Je t'ai pardonnée de ne rien avoir vu, et tu m'as pardonnée de ne rien avoir dit.
Durant ses années de collège, Noémya a subi tout ce qui fait le quotidien des élèves harcelés : les brimades régulières, l’isolement systématique, le poids de la honte, les reproches faits à soi-même de ne pas avoir su réagir aux attaques, l’indifférence du monde enseignant, la perte progressive de confiance, la tentation de tout casser et, combien de fois ! l’envie d’en finir avec cette vie de souffrance.
Mais, à côté de la rage qu’elle avait dissimulée «au fond de son cartable», Noémya cachait d'autres ressources qu’aucun harceleur n’était en mesure de détruire : son envie d'agir et son talent littéraire.
Mon avis :
Le témoignage authentique d'une jeune femme autrefois harcelée.
C'est un récit sans concession que livre Noémya, revenant sur le calvaire de ses années collège ("J'étais devenue une cible"), essayant de comprendre ce qui a pu lui attirer les brimades de ses camarades, analysant le "sentiment de toute-puissance" ressenti par les harceleurs et condamnant ces adultes (sa mère, le CPE, ses profs) qui n'ont pas su ou voulu voir sa détresse. Toute cette première partie est oppressante, le ton accusateur - même si l'on relativise certains propos vindicatifs : la situation aurait certainement été mieux gérée dans l'établissement de nos jours (l'action se déroule à la fin des années 90). Ce qui m'a le plus marqué, ce sont les conséquences à long terme du harcèlement : une fois au lycée, et même pendant ses études supérieures, Noémya a continué de souffrir ("Je manquais de confiance en moi"), subissant des crises d'angoisse, incapable de repartir de zéro. Il aura fallu l'écriture, de ce témoignage, mais aussi de textes de rap (inclus dans le livre), pour que peu à peu la rancune s'estompe.

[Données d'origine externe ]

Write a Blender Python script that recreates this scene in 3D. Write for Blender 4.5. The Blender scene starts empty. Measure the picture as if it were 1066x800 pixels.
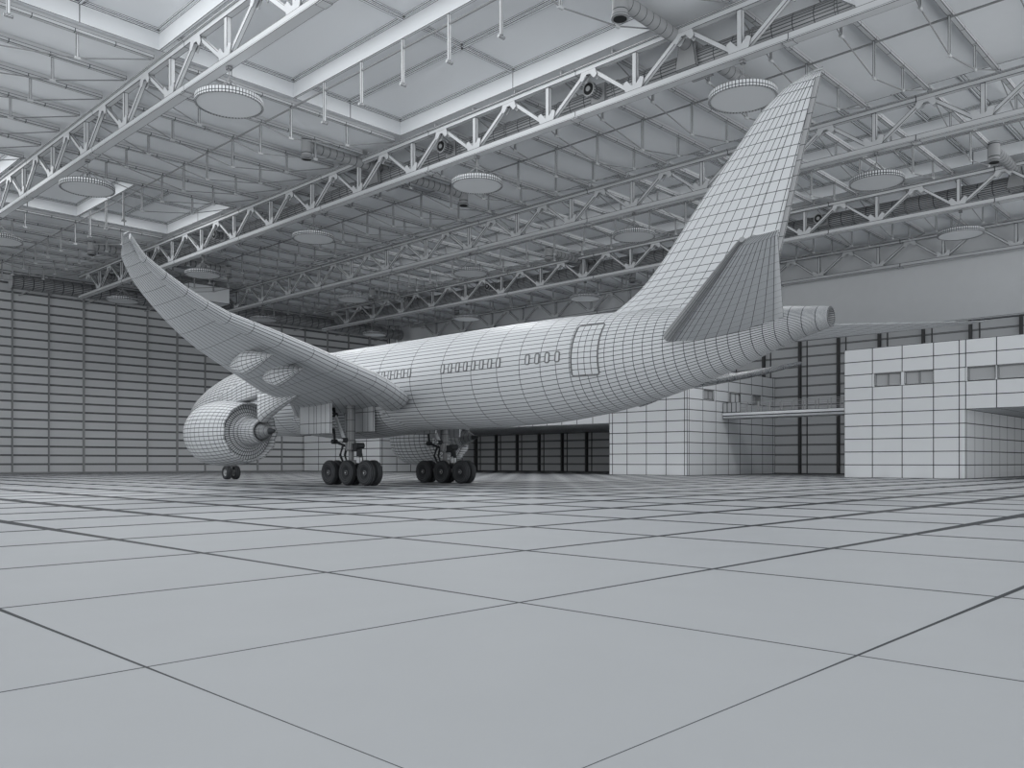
import bpy, math, random
from mathutils import Vector, Matrix
random.seed(4)
H = 1.3                      # one layout unit (the camera's height above the floor) in metres
C = bpy.context.scene.collection
V = Vector
PI = math.pi
CAM = V((0, 0, 1))
# ------------------------------------------------------------------ camera, world, lights, exposure
YAW = math.radians(43.8)
cd = bpy.data.cameras.new('camera'); cam = bpy.data.objects.new('camera', cd); C.objects.link(cam)
cam.location = (0, 0, H); cam.rotation_euler = (PI/2, 0, YAW - PI/2)
cd.sensor_width = 36; cd.lens = 36*884/1066; cd.shift_y = 82.1/1066; cd.clip_end = 1000
bpy.context.scene.camera = cam
sc = bpy.context.scene
sc.view_settings.view_transform = 'Standard'; sc.view_settings.look = 'None'
sc.view_settings.gamma = 1; sc.view_settings.use_curve_mapping = False
sc.view_settings.exposure = -0.73
w = bpy.data.worlds.new('world'); sc.world = w; w.use_nodes = True
bg = w.node_tree.nodes['Background']; bg.inputs[0].default_value = (.95, .98, 1, 1); bg.inputs[1].default_value = 1.0

def area(name, loc, rot, sx, sy, power, col=(.97, .99, 1)):
    l = bpy.data.lights.new(name, 'AREA'); l.shape = 'RECTANGLE'; l.size = sx*H; l.size_y = sy*H
    l.energy = power; l.color = col
    o = bpy.data.objects.new(name, l); C.objects.link(o); o.location = V(loc)*H; o.rotation_euler = rot
    return o
# daylight of the open hangar gates behind and left of the camera
area('gate_daylight', (-30, 30, 9), (0, -PI/2, 0), 17, 100, 5000)
area('gate_daylight', (30, -28, 9), (PI/2, 0, 0), 90, 17, 4000)

# added fill lights outside, tilted up to brighten the ceiling and aircraft undersides
area('upward_fill', (-34, 35, 1), (0, -math.radians(152), 0), 30, 110, 80000)
area('upward_fill', (30, -34, 1), (math.radians(140), 0, 0), 90, 30, 55000)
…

"Témoigner m'a fait du bien" : c'est en mettant son vécu au service d'autres ados en souffrance que Noémya a pu dépasser son mal-être. Stages dans des associations, interventions dans des collèges, reportages télé, la jeune femme dispense désormais écoute et prévention partout où elle le peut. Des expériences valorisantes pour elle et utiles à son entourage, afin de faire comprendre qu'on n'est "pas seul". Du coup l'ouvrage se termine tout de même sur une note positive et quelques pistes de réflexion : informer les parents, former les enseignants, promouvoir les valeurs d'entraide et de respect.